Praxis-Checkliste für Shops & Produktseiten
- Beinhaltet der Produktname einen „Leder“-Bezug, obwohl kein Leder enthalten ist? → Umbenennen.
- Stehen Materialangaben gut sichtbar vor dem Warenkorb? → Hervorheben.
- Gibt es mehrdeutige Begriffe („Apfelleder“, „Veganleder“)? → Neutralisieren oder präzisieren („Kunststoffband, Beschichtung mit Apfeltresteranteil“).
- Sind Nachhaltigkeitsaussagen messbar (Anteil, Herkunft, Verarbeitung)? → Zahlen/Fakten statt Fantasiebezeichnungen.
- Stimmen Bilder, Icons, Farben mit dem Material überein, ohne falsche Anmutungen (Patina, Narbung) zu erzeugen? → Abgleich.
Unser Fazit
Die Entscheidung des OLG Köln zeigt, wie streng Gerichte die erste Wahrnehmung einer Produktbezeichnung werten.
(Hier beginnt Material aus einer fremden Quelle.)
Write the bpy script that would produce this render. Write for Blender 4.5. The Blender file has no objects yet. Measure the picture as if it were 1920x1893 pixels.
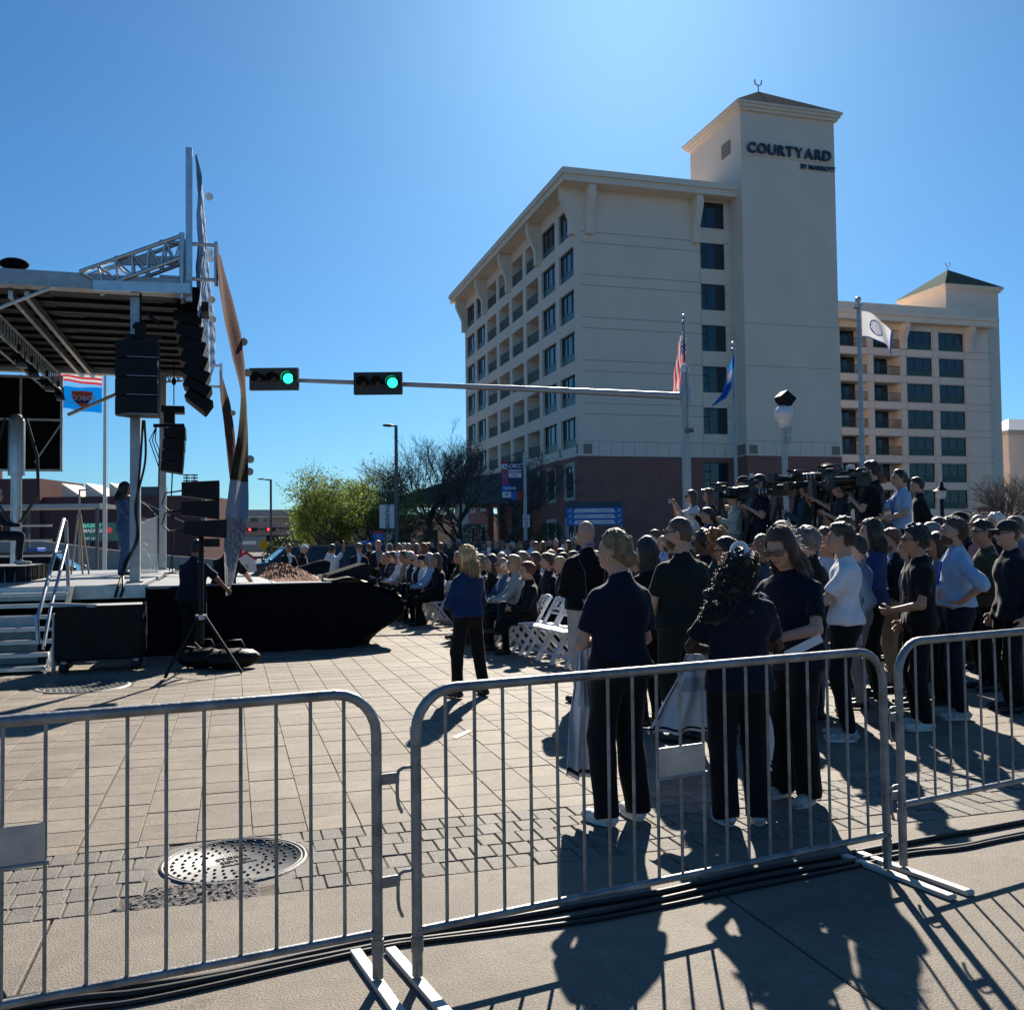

Wer mit der Aura von Leder spielt, sollte entweder echtes Leder liefern oder die Bezeichnung so wählen, dass beim Publikum keine ledertypische Erwartung entsteht. Verlassen Sie sich nicht auf spätere Aufklärungstexte in Untermenüs – sie kommen oft zu spät.